Keep the faith
IT’S Easter Monday and, perhaps for some, a little too late to reflect on Easter. But I wrote this column last week, finishing it on Good Friday, the day of the beginning of the first Easter 2018 years ago — the day of the crucifixion of Jesus Christ.
It has always surprised me that Christianity has been increasingly attacked in recent decades by some of our social progressive commentators, usually in the weeks preceding Easter and the other major Christian holy day, December 25, or Christmas Day, which celebrates Christ’s birth.
But there have been few such attacks this year, perhaps because the usual critics were too busy moralising about a stupid decision by three young Australian cricketers involved in a balltampering incident during a South African Test match.
The coverage of that decision and its consequences was amazing.
But there is a moral lesson involved, which every single commentator I read acknowledged: it is wrong to cheat!
But back to Easter, which always has been special for me since my childhood Sunday school days.
Christ, a young man of about 33, suffered a terrible death, crucified on a cross, between two criminals, for expressing his belief in God as his actual father.
This was an era of brutality, when thousands were crucified, where torture was rife and you toed the line or else. What was Christ’s crime? He dared to be different, saying he was God’s son, preaching love for God, love for his fellow man and reiterating the 10 Commandments of the Old Testament.
However, in the Sermon on the Mount, he gave us the Beatitudes and the Lord’s Prayer and emphasised we must love our families and our neighbours, among a host of other ethical and spiritual teachings.
This did not go down well with his Jewish religious leaders of the day, who saw his teaching as blasphemous and incited their followers to force Roman Governor Pontius Pilate, who planned to release Christ, to impose the death penalty.
Jesus was not an emperor, a king, a prince or a great philosopher.
Indeed, he was the stepson of what today we would describe as a tradie — perhaps a carpenter/ handyman?
And yet this young man, nailed to the cross at the age of 33, is acknowledged as the Son of God by 2.5 billion people — a third of the world’s population — making Christianity the world’s largest religion.
Christianity’s detractors enjoy telling us the religion is in decline in Australia and most of the Western World. And it is. While 96 per cent of Australia’s population in 1901 were Christian, in the 2016 census this number had dropped to 52 per cent.
On top of that, only some 15 per cent of professed Christians — increasingly elderly — were regular churchgoers, according to one recent survey, although the number does surge at Easter and Christmas.
But I believe Christ’s teachings remain as relevant today as they were more than 2000 years ago.
Throughout Christian history there have been periods of bad leadership, popes included, religious wars — the Crusades, the Reformation — the Inquisition and other human failings, such as a concentration on temporal rather than religious priorities.

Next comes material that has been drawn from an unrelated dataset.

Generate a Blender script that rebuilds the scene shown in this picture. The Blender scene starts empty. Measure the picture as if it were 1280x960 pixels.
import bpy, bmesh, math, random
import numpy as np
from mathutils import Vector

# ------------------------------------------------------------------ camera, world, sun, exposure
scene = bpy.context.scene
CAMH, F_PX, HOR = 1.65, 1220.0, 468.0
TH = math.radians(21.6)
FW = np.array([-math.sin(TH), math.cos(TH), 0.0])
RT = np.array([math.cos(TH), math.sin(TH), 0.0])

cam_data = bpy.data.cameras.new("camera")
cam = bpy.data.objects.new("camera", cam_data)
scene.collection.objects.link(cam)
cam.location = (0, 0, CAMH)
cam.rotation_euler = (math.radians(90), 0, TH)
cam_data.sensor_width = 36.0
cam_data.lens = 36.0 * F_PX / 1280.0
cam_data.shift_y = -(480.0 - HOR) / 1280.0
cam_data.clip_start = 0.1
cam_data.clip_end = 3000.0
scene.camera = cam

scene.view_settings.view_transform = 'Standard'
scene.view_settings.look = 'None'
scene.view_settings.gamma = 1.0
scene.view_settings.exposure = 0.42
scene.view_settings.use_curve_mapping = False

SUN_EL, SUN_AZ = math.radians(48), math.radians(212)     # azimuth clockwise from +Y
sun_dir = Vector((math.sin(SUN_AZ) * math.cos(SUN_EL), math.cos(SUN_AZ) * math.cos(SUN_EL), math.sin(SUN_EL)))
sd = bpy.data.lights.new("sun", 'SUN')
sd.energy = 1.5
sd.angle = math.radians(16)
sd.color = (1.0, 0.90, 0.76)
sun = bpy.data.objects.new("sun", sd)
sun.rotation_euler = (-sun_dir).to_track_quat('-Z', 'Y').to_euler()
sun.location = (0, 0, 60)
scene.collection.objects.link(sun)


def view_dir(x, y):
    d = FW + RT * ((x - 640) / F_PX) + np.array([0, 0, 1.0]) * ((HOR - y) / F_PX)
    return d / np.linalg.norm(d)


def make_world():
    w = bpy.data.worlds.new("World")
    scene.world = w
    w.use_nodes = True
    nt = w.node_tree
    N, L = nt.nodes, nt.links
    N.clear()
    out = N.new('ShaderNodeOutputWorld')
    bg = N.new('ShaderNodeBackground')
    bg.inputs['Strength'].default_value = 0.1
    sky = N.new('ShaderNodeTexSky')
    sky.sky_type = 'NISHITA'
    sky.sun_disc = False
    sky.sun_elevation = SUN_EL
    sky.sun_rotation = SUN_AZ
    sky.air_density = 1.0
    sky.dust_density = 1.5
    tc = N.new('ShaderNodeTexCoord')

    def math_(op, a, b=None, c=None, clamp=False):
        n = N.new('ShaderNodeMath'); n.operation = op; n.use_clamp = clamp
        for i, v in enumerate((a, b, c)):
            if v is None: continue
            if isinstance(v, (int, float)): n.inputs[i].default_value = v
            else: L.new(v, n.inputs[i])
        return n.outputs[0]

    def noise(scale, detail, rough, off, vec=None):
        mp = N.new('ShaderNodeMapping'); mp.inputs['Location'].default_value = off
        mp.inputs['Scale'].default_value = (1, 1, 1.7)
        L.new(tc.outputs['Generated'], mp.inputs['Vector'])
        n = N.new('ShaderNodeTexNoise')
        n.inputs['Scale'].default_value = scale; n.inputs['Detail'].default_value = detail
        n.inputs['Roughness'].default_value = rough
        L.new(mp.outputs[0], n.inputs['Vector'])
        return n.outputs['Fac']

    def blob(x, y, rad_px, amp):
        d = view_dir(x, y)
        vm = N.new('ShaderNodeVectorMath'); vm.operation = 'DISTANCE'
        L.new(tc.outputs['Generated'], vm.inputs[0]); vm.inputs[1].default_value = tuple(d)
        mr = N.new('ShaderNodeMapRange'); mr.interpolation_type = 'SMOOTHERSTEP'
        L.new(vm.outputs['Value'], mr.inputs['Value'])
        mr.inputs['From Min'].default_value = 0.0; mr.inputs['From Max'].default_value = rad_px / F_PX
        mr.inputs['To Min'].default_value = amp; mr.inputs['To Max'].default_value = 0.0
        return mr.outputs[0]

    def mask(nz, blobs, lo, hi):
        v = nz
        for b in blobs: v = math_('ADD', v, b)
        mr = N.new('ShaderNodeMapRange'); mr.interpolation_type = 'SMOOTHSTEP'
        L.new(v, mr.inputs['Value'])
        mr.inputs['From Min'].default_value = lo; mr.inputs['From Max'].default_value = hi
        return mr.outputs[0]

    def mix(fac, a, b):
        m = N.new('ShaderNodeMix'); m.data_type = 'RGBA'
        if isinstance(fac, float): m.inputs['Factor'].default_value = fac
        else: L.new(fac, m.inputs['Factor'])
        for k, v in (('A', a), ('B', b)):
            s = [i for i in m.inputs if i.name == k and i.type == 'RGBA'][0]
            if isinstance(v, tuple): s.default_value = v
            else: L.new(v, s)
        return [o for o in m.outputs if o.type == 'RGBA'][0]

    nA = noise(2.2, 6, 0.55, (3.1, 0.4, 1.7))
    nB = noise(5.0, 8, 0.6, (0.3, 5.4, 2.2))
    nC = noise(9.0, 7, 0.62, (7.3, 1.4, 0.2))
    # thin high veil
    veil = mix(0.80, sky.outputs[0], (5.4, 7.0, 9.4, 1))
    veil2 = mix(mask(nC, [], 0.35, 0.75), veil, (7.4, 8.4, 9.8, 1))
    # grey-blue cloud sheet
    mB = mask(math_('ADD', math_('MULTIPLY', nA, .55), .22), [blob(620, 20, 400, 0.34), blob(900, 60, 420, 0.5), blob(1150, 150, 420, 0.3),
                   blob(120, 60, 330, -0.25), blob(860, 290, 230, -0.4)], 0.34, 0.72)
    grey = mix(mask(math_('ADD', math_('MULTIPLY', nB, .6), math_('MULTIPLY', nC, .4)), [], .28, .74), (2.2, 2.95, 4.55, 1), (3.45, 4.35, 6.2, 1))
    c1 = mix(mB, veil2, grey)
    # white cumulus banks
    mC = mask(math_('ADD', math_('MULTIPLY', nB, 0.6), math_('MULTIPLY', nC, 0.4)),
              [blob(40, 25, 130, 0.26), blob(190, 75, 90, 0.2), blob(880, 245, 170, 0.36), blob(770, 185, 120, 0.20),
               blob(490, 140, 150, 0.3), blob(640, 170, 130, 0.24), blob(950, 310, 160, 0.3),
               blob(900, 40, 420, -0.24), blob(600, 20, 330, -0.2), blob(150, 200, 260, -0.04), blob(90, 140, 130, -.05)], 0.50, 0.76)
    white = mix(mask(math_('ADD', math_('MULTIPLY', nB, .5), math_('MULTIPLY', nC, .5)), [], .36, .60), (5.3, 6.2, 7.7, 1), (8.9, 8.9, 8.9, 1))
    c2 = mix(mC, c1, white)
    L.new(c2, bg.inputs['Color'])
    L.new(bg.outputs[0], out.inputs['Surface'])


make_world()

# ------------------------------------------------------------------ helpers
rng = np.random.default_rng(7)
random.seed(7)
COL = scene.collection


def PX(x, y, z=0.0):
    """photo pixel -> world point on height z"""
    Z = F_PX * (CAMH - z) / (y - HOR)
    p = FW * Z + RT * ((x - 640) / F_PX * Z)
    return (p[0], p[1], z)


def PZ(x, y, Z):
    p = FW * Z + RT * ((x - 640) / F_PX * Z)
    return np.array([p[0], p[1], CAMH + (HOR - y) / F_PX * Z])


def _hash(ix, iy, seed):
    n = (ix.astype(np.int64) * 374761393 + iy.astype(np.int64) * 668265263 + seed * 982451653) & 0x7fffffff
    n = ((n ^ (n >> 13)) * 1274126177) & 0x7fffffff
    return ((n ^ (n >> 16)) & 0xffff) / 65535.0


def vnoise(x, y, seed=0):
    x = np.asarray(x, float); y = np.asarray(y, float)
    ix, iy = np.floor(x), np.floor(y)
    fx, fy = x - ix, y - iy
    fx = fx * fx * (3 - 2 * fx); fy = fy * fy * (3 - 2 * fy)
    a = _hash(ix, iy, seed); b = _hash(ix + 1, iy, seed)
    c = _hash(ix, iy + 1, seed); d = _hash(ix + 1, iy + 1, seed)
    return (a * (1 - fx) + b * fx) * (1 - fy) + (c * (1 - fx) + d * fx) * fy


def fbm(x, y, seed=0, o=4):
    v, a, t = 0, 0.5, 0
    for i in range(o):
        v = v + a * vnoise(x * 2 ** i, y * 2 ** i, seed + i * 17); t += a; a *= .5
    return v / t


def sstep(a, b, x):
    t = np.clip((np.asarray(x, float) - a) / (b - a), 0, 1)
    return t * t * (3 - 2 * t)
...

But Christianity survived these crises.
In more recent decades, we have had the shocking sexual abuse revelations and the attempted cover-ups by church leaders more interested in protecting institutions than seeking justice and fair compensation for victims.
Thankfully, while many young people have left the churches, disillusioned and angry, a growing number of priests, ministers and ordinary people are leading change.
Christian schools are expanding, which is a positive, given the shocking recent past.
Christ’s message remains relevant because of its simple truths, but, for the moment, in much of Western society, the traditional home of Christianity, many people have turned their backs on it.
The big question is whether and how we can change those negative perceptions in a seemingly secular world.